The paper studies the numerical stability of Lloyd's k-means algorithm and proposes a mixed-precision framework for k-means computation. Through simulations on clustering and image segmentation tasks, they find that normalized data tolerates low-precision distance computation better, while unnormalized data requires care to avoid overflow, demonstrating potential for acceleration.

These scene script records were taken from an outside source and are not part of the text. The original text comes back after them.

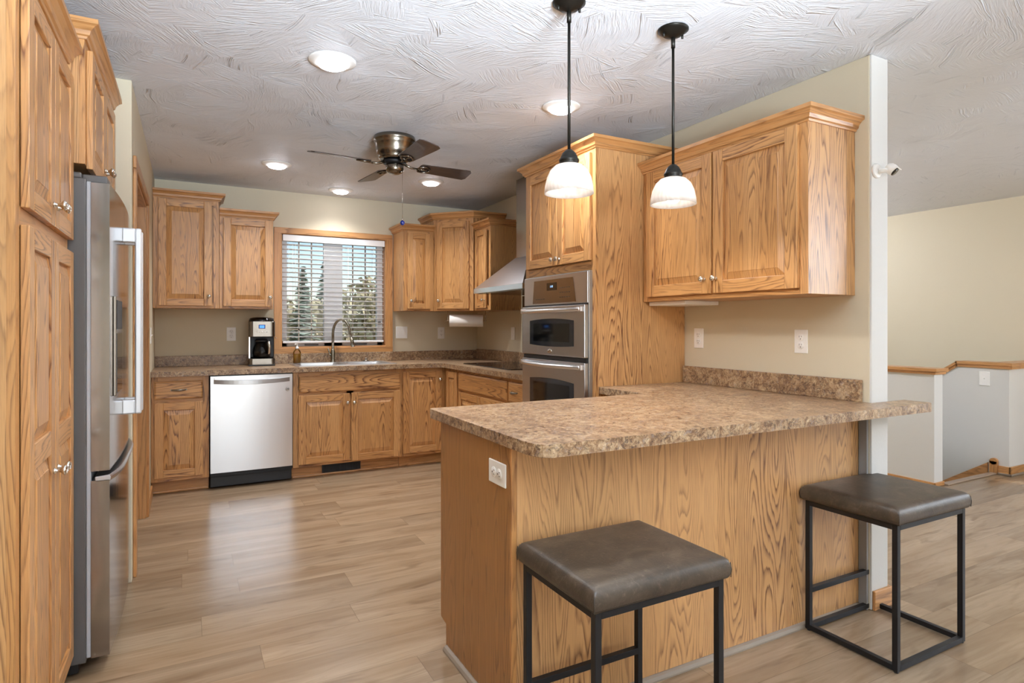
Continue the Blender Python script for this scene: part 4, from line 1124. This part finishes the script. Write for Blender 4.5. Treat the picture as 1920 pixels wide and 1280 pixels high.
# ------------------------------------------------------------------ unseen globes: dining, living and hall ones added as fill, stair one an assumed fixture
for (x, y, z, r_, pw), lab in zip([(1.6, -1.3, 1.95, .20, 14), (4.6, -.5, 1.95, .20, 80), (5.75, 4.35, 2.20, .10, 18), (4.1, 4.0, 2.15, .12, 55)],
        ['round glass globe light hanging over the dining area behind the camera', 'round glass globe light hanging in the living area', 'small globe light hanging over the stairs', 'globe light in the hall behind the kitchen wall']):
    t = thing('globe_light', lab, 'pendant light', (x, y, H))
    MB().lathe([(.06, -.001), (.05, -.02), (.008, -.03), (.008, z - H + r_ * .9)], seg=24).build('stem', BRONZE, t)
    n = 16; MB().lathe([(r_ * sin(pi * k / n), z - H - r_ * cos(pi * k / n)) for k in range(n + 1)], seg=32).build('globe', emis('lit_globe', '#E9F1FF', pw / (4 * pi * r_ * r_ * pi)), t)

# ------------------------------------------------------------------ security camera on the wall end
sc = thing('security_camera', 'small white round security camera mounted on the wall end', 'security camera', (2.674, 1.592, 1.930))
MB().lathe([(.032, -.0002), (.032, -.006), (.027, -.010), (.012, -.010), (0, -.010)], axis='y', seg=32).build('mount_plate', WHITE, sc)
MB().tube([(0, -.008, -.002), (.016, -.020, -.001), (.034, -.032, .002)], [.011, .010, .010], 12).build('arm', WHITE, sc)
Mc = Matrix.Translation((.046, -.042, .004)) @ Matrix.Rotation(radians(10), 4, 'Z') @ Matrix.Rotation(radians(46), 4, 'X')
MB().lathe([(0, .026), (.014, .024), (.022, .014), (.024, .0), (.023, -.014), (.019, -.018)], axis='y', seg=28).xf(Mc).build('camera_body', WHITE, sc)
MB().lathe([(.0195, -.0165), (.019, -.019), (0, -.020)], axis='y', seg=28).xf(Mc).build('lens_face', BLKGL, sc)
MB().box(-.012, -.030, .017, .012, -.006, .021).xf(Mc).build('visor', WHITE, sc, bevel=.002)

# ------------------------------------------------------------------ bar stools
def stool(label, x0, y0, x1, y1):
    t = thing('bar_stool', label, 'stool', ((x0 + x1) / 2, (y0 + y1) / 2, 0), 0, 'backless bar stools')
    W, D = (x1 - x0) / 2, (y1 - y0) / 2; s = .020; zt = .533
    for sx in (-1, 1):
        for sy in (-1, 1):
            a = sx * W - (s if sx > 0 else 0); b = sy * D - (s if sy > 0 else 0)
            lg = MB().box(a, b, .006, a + s, b + s, zt).build('leg', BLKMET, t, bevel=.0015)
            MB().lathe([(.008, 0), (.009, .006)], (a + s / 2, b + s / 2, 0), seg=10).build('foot_glide', BLACK, lg)
    for z0, z1 in ((.006, .026), (zt - .020, zt)):
        MB().box(-W + s, -D, z0, W - s, -D + s, z1).box(-W + s, D - s, z0, W - s, D, z1).box(-W, -D + s, z0, -W + s, D - s, z1).box(W - s, -D + s, z0, W, D - s, z1).build('frame_ring', BLKMET, t, bevel=.001)
    MB().box(-W + s, D - s, .155, W - s, D, .175).build('footrest', BLKMET, t, bevel=.001)
    # cushion: rounded slab with a soft crown and corner seams
    m = MB(); nx, ny = 22, 18; a, b = W + .012, D + .012; r = .020; lay = []
    z0, z1 = zt + .001, .597
    bm_pts = []
    def P(u, v, top):
        x, y = u * a, v * b
        ex = max(0, abs(x) - (a - .030)) / .030; ey = max(0, abs(y) - (b - .030)) / .030
        e = min(1, max(ex, ey)); k = 1 - sqrt(max(0, 1 - e ** 2)) if top else 0
        z = (z1 - .020 * k + .006 * (1 - u * u) * (1 - v * v)) if top else z0
        return (x, y, z)
    us = [-1, -.985, -.96, -.93, -.89] + [-.8 + 1.6 * i / 10 for i in range(11)] + [.89, .93, .96, .985, 1]
    n = len(us); base = len(m.v)
    for v in us:
        for u in us: m.v.append(P(u, v, True))
    for j in range(n - 1):
        for i in range(n - 1): m.f.append([base + j * n + i, base + j * n + i + 1, base + (j + 1) * n + i + 1, base + (j + 1) * n + i]); m.uv.append([(0, 0)] * 4); m.sm.append(True)
    ring = [i for i in range(n)] + [j * n + n - 1 for j in range(1, n)] + [(n - 1) * n + i for i in range(n - 2, -1, -1)] + [j * n for j in range(n - 2, 0, -1)]
    lv = [ring_i + base for ring_i in ring]; prev = lv
    for z, bul in ((.566, .003), (.550, .002), (.540, -.001), (z0, -.006)):
        cur = []
        for q in ring:
            x, y, _ = m.v[base + q]; f = Vector((x, y)); k = 1 + bul / max(abs(x) / a * a, abs(y) / b * b, .05)
            m.v.append((x * k, y * k, z)); cur.append(len(m.v) - 1)
        L_ = len(ring)
        for i in range(L_):
            j = (i + 1) % L_; m.f.append([prev[i], prev[j], cur[j], cur[i]][::-1]); m.uv.append([(0, 0)] * 4); m.sm.append(True)
        prev = cur
    m.f.append(prev); m.uv.append([(0, 0)] * len(prev)); m.sm.append(False)
    cu = m.build('seat_cushion', LEATHER, t)
    m = MB()
    for sx in (-1, 1):
        for sy in (-1, 1): m.tube([(sx * (a + .001), sy * (b + .001), .538), (sx * (a + .0025), sy * (b + .0025), .560), (sx * a, sy * b, .580)], .0012, 6)
    m.tube([(-a + .002, -b + .002, .541), (a - .002, -b + .002, .541), (a - .002, b - .002, .541), (-a + .002, b - .002, .541), (-a + .002, -b + .002, .541)], .0016, 6)
    m.build('seam', plain('seam_thread', '#2E261F', .6) if 'seam_thread' not in bpy.data.materials else bpy.data.materials['seam_thread'], cu)
    return t
stool('brown leather bar stool at the outlet end of the peninsula', .893, 1.228, 1.340, 1.596)
stool('brown leather bar stool beside the wall end of the peninsula', 2.237, 1.255, 2.698, 1.622)
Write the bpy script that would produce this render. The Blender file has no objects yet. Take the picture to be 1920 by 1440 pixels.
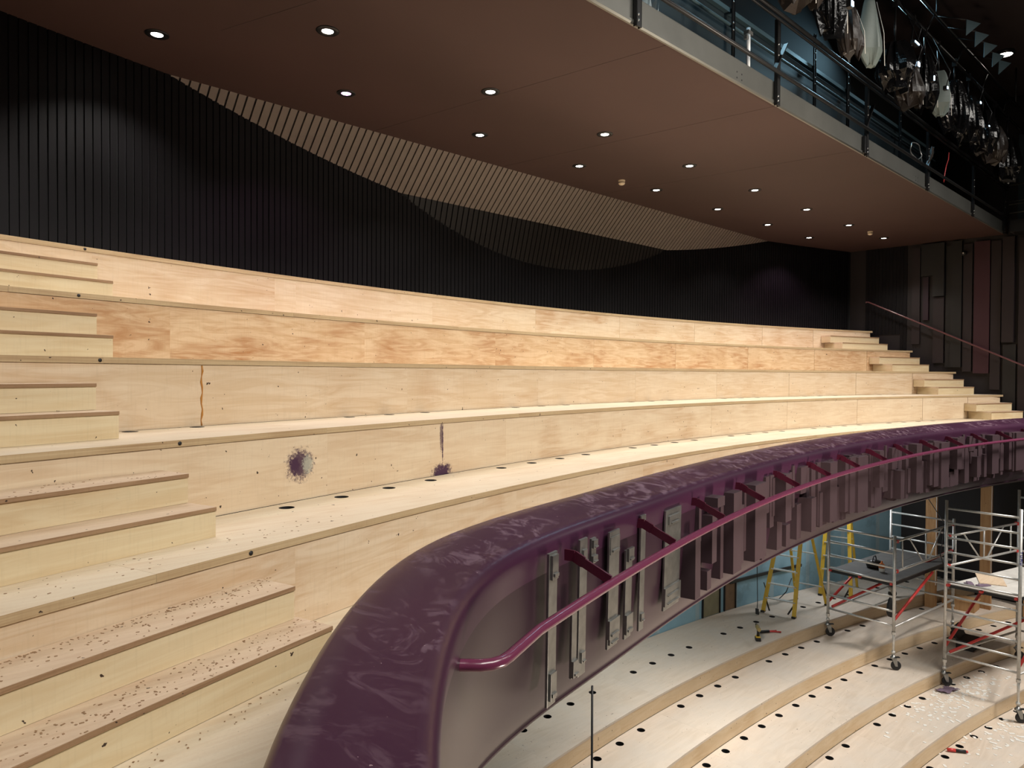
import bpy, bmesh, math, random
from mathutils import Vector, Matrix
random.seed(7)
S = bpy.context.scene
COL = S.collection
EYE = 5.95                      # eye height above the lowest stalls floor; z below is measured from the eye
TH, PITCH, ROLL, FPX = .7625, .0149, .0057, 1336.7
CX, CY = 9.205, -22.380         # centre of the concentric seating arcs

# ------------------------------------------------------------------ camera, world, lights, exposure
cam = bpy.data.objects.new('camera', bpy.data.cameras.new('camera'))
COL.objects.link(cam)
ct, st = math.cos(TH), math.sin(TH)
rgt = Vector((ct, -st, 0)); fw0 = Vector((st, ct, 0)); up0 = Vector((0, 0, 1))
fwd = fw0 * math.cos(PITCH) - up0 * math.sin(PITCH)
up1 = fw0 * math.sin(PITCH) + up0 * math.cos(PITCH)
cr, sr = math.cos(ROLL), math.sin(ROLL)
cx_ = rgt * cr + up1 * sr
cy_ = up1 * cr - rgt * sr
cam.matrix_world = Matrix(((cx_.x, cy_.x, -fwd.x, 0), (cx_.y, cy_.y, -fwd.y, 0), (cx_.z, cy_.z, -fwd.z, EYE), (0, 0, 0, 1)))
cam.data.sensor_width = 36; cam.data.lens = 36 * FPX / 1920
cam.data.clip_start = .02; cam.data.clip_end = 200
S.camera = cam
S.view_settings.view_transform = 'Standard'; S.view_settings.look = 'None'
S.view_settings.gamma = 1; S.view_settings.use_curve_mapping = False
S.view_settings.exposure = 0.0
w = bpy.data.worlds.new('dark_auditorium'); S.world = w; w.use_nodes = True
w.node_tree.nodes['Background'].inputs[0].default_value = (.55, .6, .7, 1)
w.node_tree.nodes['Background'].inputs[1].default_value = .004

def area_light(name, loc, target, size, energy, color, sy=None, spread=180):
    l = bpy.data.lights.new(name, 'AREA'); l.energy = energy; l.color = color
    l.shape = 'RECTANGLE'; l.size = size; l.size_y = sy or size; l.spread = math.radians(spread)
    o = bpy.data.objects.new(name, l); COL.objects.link(o)
    o.location = (loc[0], loc[1], loc[2] + EYE)
    d = Vector(target) - Vector(loc)
    o.rotation_euler = d.to_track_quat('-Z', 'Y').to_euler()
    return o
def spot_light(name, loc, target, deg, energy, color):
    l = bpy.data.lights.new(name, 'SPOT'); l.energy = energy; l.color = color; l.spot_size = math.radians(deg); l.spot_blend = 1; l.shadow_soft_size = .25
    o = bpy.data.objects.new(name, l); COL.objects.link(o); o.location = (loc[0], loc[1], loc[2] + EYE)
    o.rotation_euler = (Vector(target) - Vector(loc)).to_track_quat('-Z', 'Y').to_euler()
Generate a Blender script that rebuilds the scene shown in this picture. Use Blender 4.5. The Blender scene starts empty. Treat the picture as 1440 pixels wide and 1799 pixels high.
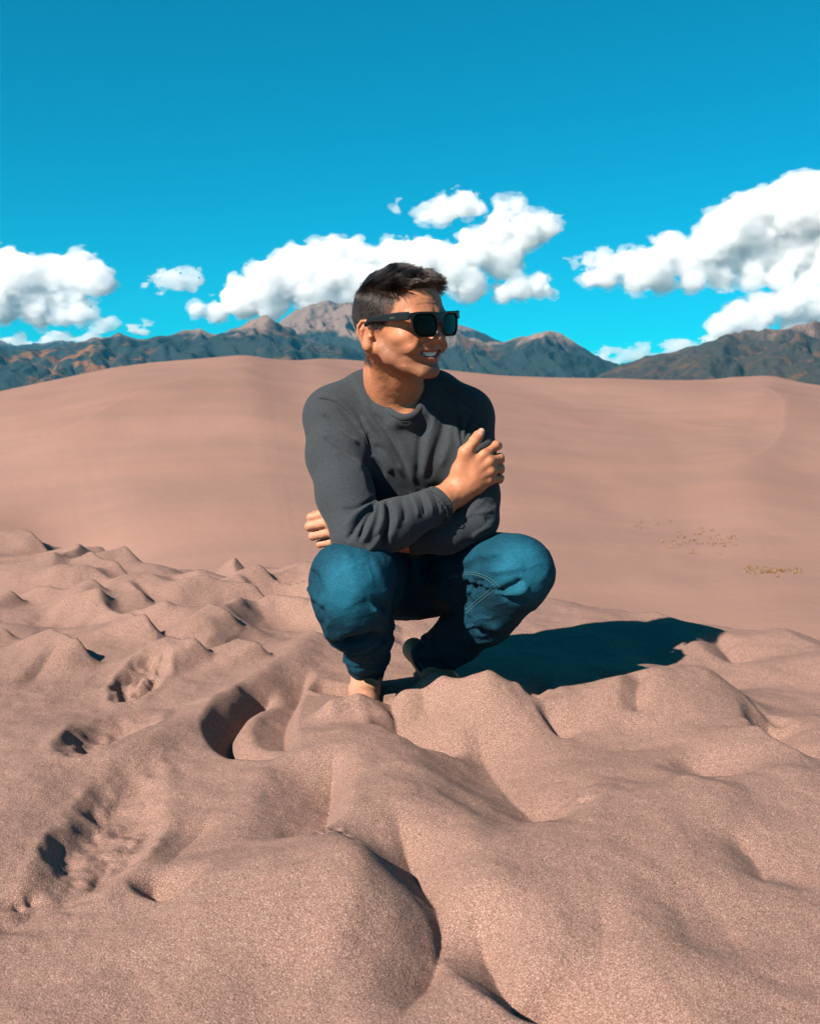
import bpy, bmesh, math, random
import numpy as np
from mathutils import Vector, Matrix

sc = bpy.context.scene
COL = sc.collection
R = math.radians

# ------------------------------------------------------------------ camera
FPX = 1900.0            # focal length in pixels of a 1440 px wide picture
CX, CY, HORIZON = 720.0, 899.5, 690.0
PITCH = math.atan((CY - HORIZON) / FPX)
HC = 0.654              # camera height above the sand at the man's feet
D0 = 2.34               # distance of the man
cam_data = bpy.data.cameras.new('camera')
cam_data.sensor_fit = 'HORIZONTAL'
cam_data.sensor_width = 36.0
cam_data.lens = 36.0 * FPX / 1440.0
cam_data.clip_start = 0.05
cam_data.clip_end = 120000.0
cam_data.dof.use_dof = True
cam_data.dof.focus_distance = 2.2
cam_data.dof.aperture_fstop = 14.0
cam = bpy.data.objects.new('camera', cam_data)
cam.location = (0, 0, HC)
cam.rotation_euler = (R(90) - PITCH, 0, 0)
COL.objects.link(cam)
sc.camera = cam

# ------------------------------------------------------------------ sun and sky
SUN_EL, SUN_AZ = R(38.0), R(44.0)       # light travels to the right and away from the camera
to_sun = Vector((-math.cos(SUN_AZ) * math.cos(SUN_EL), -math.sin(SUN_AZ) * math.cos(SUN_EL), math.sin(SUN_EL)))
sun_data = bpy.data.lights.new('sun', 'SUN')
sun_data.energy = 5.0
sun_data.angle = R(0.53)
sun_data.color = (1.0, 0.90, 0.80)
sun = bpy.data.objects.new('sun', sun_data)
sun.rotation_euler = to_sun.to_track_quat('Z', 'Y').to_euler()
sun.location = (-3, -3, 6)
COL.objects.link(sun)

world = bpy.data.worlds.new('World')
sc.world = world
world.use_nodes = True
wt = world.node_tree
for n in list(wt.nodes):
    wt.nodes.remove(n)
sky = wt.nodes.new('ShaderNodeTexSky')
sky.sky_type = 'NISHITA'
sky.sun_disc = False
sky.sun_elevation = SUN_EL
sky.sun_rotation = math.atan2(to_sun.x, to_sun.y)
sky.altitude = 2600
sky.air_density = 1.0
sky.dust_density = 0.2
sky.ozone_density = 2.0
tint = wt.nodes.new('ShaderNodeMix'); tint.data_type = 'RGBA'; tint.blend_type = 'MULTIPLY'
tint.inputs[0].default_value = 1.0
tint.inputs[7].default_value = (0.012, 1.04, 1.20, 1)     # the photograph's teal grade
soft = wt.nodes.new('ShaderNodeGamma'); soft.inputs[1].default_value = 0.80
bg = wt.nodes.new('ShaderNodeBackground')
bg.inputs[1].default_value = 0.055
wo = wt.nodes.new('ShaderNodeOutputWorld')
wt.links.new(sky.outputs[0], soft.inputs[0])
wt.links.new(soft.outputs[0], tint.inputs[6])
wt.links.new(tint.outputs[2], bg.inputs[0])
wt.links.new(bg.outputs[0], wo.inputs[0])

sc.view_settings.view_transform = 'Standard'
sc.view_settings.look = 'None'
sc.view_settings.gamma = 1.0
sc.view_settings.use_curve_mapping = False
sc.view_settings.exposure = 1.25
sc.cycles.use_denoising = True
sc.cycles.max_bounces = 32
sc.cycles.diffuse_bounces = 3
sc.cycles.volume_bounces = 32
sc.cycles.transparent_max_bounces = 12

# ------------------------------------------------------------------ helpers
_r, _u, _f = (np.array([1., 0, 0]), np.array([0, math.sin(PITCH), math.cos(PITCH)]),
              np.array([0, math.cos(PITCH), -math.sin(PITCH)]))
CAM = np.array([0, 0, HC])

def at(px, py, depth):
    """world point seen at pixel (px, py) of the 1440 x 1799 photograph, `depth` metres along +Y"""
    d = _r * ((px - CX) / FPX) + _u * ((CY - py) / FPX) + _f
    return CAM + d * (depth / d[1])

def on_plane(px, py, z=0.0):
    d = _r * ((px - CX) / FPX) + _u * ((CY - py) / FPX) + _f
    return (CAM + d * ((z - HC) / d[2]))[:2]

def project(P):
    Q = P - CAM
    w = Q @ _f
    return np.stack([CX + FPX * (Q @ _r) / w, CY - FPX * (Q @ _u) / w], 1)

def _hash(ix, iy, iz, seed):
    h = (ix * 374761393 + iy * 668265263 + iz * 1440662683 + seed * 974634777) & 0xFFFFFFFF
    h = ((h ^ (h >> 13)) * 1274126177) & 0xFFFFFFFF
    h = ((h ^ (h >> 16)) * 2246822519) & 0xFFFFFFFF
    return ((h ^ (h >> 15)) & 0xFFFF).astype(np.float32) / 32767.5 - 1.0

def vnoise(x, y, z=None, seed=0):
    """smooth value noise in [-1, 1]"""
    x = np.asarray(x, np.float64); y = np.asarray(y, np.float64)
    two = z is None
    ix = np.floor(x).astype(np.int64); iy = np.floor(y).astype(np.int64)
    fx = (x - ix).astype(np.float32); fy = (y - iy).astype(np.float32)
    fx = fx * fx * fx * (fx * (fx * 6 - 15) + 10); fy = fy * fy * fy * (fy * (fy * 6 - 15) + 10)
    def plane(iz):
        a = _hash(ix, iy, iz, seed); b = _hash(ix + 1, iy, iz, seed)
        c = _hash(ix, iy + 1, iz, seed); d = _hash(ix + 1, iy + 1, iz, seed)
        return (a + (b - a) * fx) * (1 - fy) + (c + (d - c) * fx) * fy
    if two:
        return plane(np.int64(0))
    z = np.asarray(z, np.float64)
    iz = np.floor(z).astype(np.int64); fz = (z - iz).astype(np.float32)
    fz = fz * fz * fz * (fz * (fz * 6 - 15) + 10)
    return plane(iz) * (1 - fz) + plane(iz + 1) * fz

def fbm(x, y, z=None, seed=0, oct=4, gain=0.5, lac=2.03):
    s, a, t = 0.0, 1.0, 0.0
    for o in range(oct):
        s = s + a * vnoise(x * lac ** o + 17.3 * o, y * lac ** o - 9.1 * o, None if z is None else z * lac ** o + 5.7 * o, seed + o)
        t += a; a *= gain
    return s / t

def sstep(a, b, x):
    t = np.clip((x - a) / (b - a), 0, 1)
    return t * t * (3 - 2 * t)

ALBEDO = 0.535     # all pigments are given for the exposure of an open, sunlit scene and share this factor

def tag(o, label=None, cat=None, group=None, kind=None):
    if label: o['label'] = label
    if cat: o['category'] = cat
    if group: o['group'] = group
    if kind: o['kind'] = kind
    return o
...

The k-means algorithm is one of the most popular and critical techniques in data mining and machine learning, and it has achieved significant success in numerous science and engineering domains. Computing k-means to a global optimum is NP-hard in Euclidean space, yet there are a variety of efficient heuristic algorithms, such as Lloyd's algorithm, that converge to a local optimum with superpolynomial complexity in the worst case. Motivated by the emergence and prominence of mixed precision capabilities in hardware, a current trend is to develop low and mixed precision variants of algorithms in order to improve the runtime and energy consumption. In this paper we study the numerical stability of Lloyd's k-means algorithm, and, in particular, we confirm the stability of the widely used distance computation formula. We propose a mixed-precision framework for k-means computation and investigate the effects of low-precision distance computation within the framework. Through extensive simulations on various data clustering and image segmentation tasks, we verify the applicability and robustness of the mixed precision k-means method. We find that, in k-means computation, normalized data is more tolerant to the reduction of precision in the distance computation, while for unnormalized data more care is needed in the use of reduced precision, mainly to avoid overflow. Our study demonstrates the potential for the use of mixed precision distance kernels to accelerate the k-means computation and offers insights into other distance-based machine learning methods.